### WHAT YOU WILL DO
Give the data below again exactly as written, without its pictures.

### COLLECTED MATERIAL
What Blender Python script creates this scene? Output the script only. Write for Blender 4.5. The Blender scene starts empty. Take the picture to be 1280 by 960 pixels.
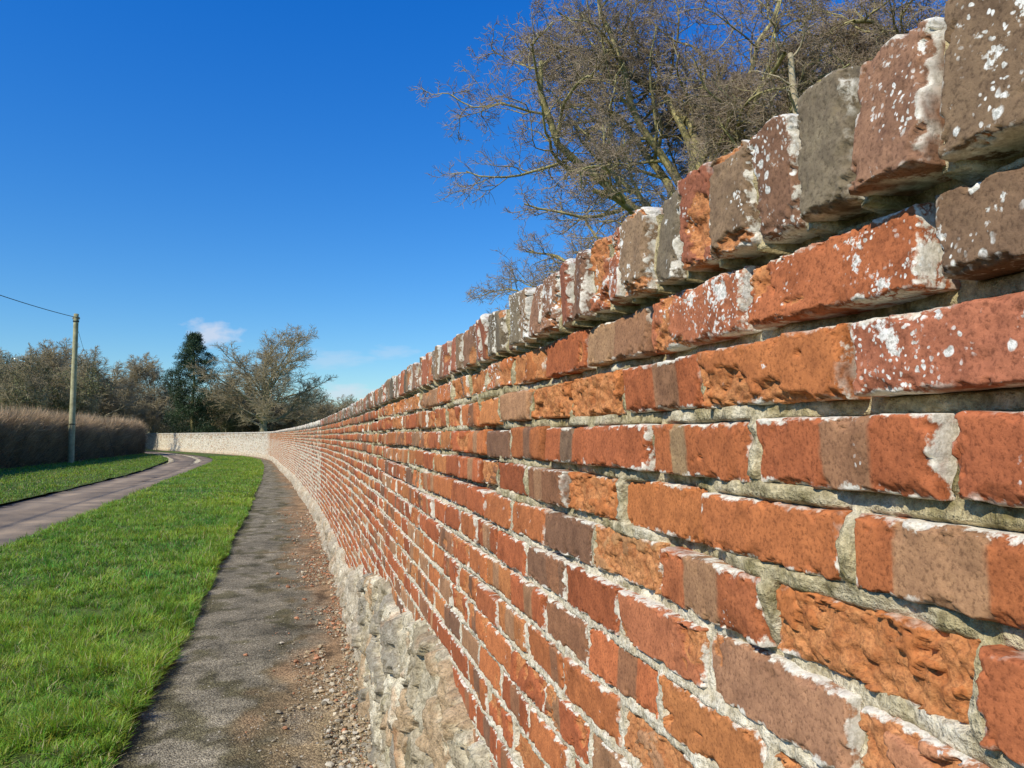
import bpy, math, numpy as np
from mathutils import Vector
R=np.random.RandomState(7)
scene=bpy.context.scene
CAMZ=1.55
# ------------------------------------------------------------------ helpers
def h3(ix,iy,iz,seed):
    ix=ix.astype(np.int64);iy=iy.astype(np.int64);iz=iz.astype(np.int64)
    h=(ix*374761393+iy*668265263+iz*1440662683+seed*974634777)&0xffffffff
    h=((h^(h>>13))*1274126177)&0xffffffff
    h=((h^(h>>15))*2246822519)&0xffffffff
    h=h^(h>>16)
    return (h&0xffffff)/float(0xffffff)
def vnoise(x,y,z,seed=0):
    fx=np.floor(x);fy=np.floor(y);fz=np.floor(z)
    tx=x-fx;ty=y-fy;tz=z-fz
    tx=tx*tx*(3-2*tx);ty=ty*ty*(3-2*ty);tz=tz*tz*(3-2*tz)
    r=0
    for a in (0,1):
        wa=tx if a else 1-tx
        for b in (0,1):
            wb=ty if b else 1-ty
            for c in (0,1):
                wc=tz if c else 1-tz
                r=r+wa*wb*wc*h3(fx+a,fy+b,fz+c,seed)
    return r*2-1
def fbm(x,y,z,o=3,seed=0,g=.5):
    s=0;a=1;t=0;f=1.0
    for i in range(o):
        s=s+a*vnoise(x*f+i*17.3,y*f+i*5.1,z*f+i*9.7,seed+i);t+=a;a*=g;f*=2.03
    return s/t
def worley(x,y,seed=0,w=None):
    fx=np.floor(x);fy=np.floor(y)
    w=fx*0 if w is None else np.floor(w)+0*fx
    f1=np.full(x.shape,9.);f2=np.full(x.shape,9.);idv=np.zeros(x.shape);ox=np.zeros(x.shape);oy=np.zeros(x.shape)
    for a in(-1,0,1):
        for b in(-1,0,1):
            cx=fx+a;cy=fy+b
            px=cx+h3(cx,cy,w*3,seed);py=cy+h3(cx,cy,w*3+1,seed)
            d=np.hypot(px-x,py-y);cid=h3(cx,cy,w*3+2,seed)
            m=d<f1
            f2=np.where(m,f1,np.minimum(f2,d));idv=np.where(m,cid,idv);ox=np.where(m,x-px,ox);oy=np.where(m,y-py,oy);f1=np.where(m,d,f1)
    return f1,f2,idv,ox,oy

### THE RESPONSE
What Blender Python script creates this scene? Output the script only. Write for Blender 4.5. The Blender scene starts empty. Take the picture to be 1280 by 960 pixels.
import bpy, math, numpy as np
from mathutils import Vector
R=np.random.RandomState(7)
scene=bpy.context.scene
CAMZ=1.55
# ------------------------------------------------------------------ helpers
def h3(ix,iy,iz,seed):
    ix=ix.astype(np.int64);iy=iy.astype(np.int64);iz=iz.astype(np.int64)
    h=(ix*374761393+iy*668265263+iz*1440662683+seed*974634777)&0xffffffff
    h=((h^(h>>13))*1274126177)&0xffffffff
    h=((h^(h>>15))*2246822519)&0xffffffff
    h=h^(h>>16)
    return (h&0xffffff)/float(0xffffff)
def vnoise(x,y,z,seed=0):
    fx=np.floor(x);fy=np.floor(y);fz=np.floor(z)
    tx=x-fx;ty=y-fy;tz=z-fz
    tx=tx*tx*(3-2*tx);ty=ty*ty*(3-2*ty);tz=tz*tz*(3-2*tz)
    r=0
    for a in (0,1):
        wa=tx if a else 1-tx
        for b in (0,1):
            wb=ty if b else 1-ty
            for c in (0,1):
                wc=tz if c else 1-tz
                r=r+wa*wb*wc*h3(fx+a,fy+b,fz+c,seed)
    return r*2-1
def fbm(x,y,z,o=3,seed=0,g=.5):
    s=0;a=1;t=0;f=1.0
    for i in range(o):
        s=s+a*vnoise(x*f+i*17.3,y*f+i*5.1,z*f+i*9.7,seed+i);t+=a;a*=g;f*=2.03
    return s/t
def worley(x,y,seed=0,w=None):
    fx=np.floor(x);fy=np.floor(y)
    w=fx*0 if w is None else np.floor(w)+0*fx
    f1=np.full(x.shape,9.);f2=np.full(x.shape,9.);idv=np.zeros(x.shape);ox=np.zeros(x.shape);oy=np.zeros(x.shape)
    for a in(-1,0,1):
        for b in(-1,0,1):
            cx=fx+a;cy=fy+b
            px=cx+h3(cx,cy,w*3,seed);py=cy+h3(cx,cy,w*3+1,seed)
            d=np.hypot(px-x,py-y);cid=h3(cx,cy,w*3+2,seed)
            m=d<f1
            f2=np.where(m,f1,np.minimum(f2,d));idv=np.where(m,cid,idv);ox=np.where(m,x-px,ox);oy=np.where(m,y-py,oy);f1=np.where(m,d,f1)
    return f1,f2,idv,ox,oy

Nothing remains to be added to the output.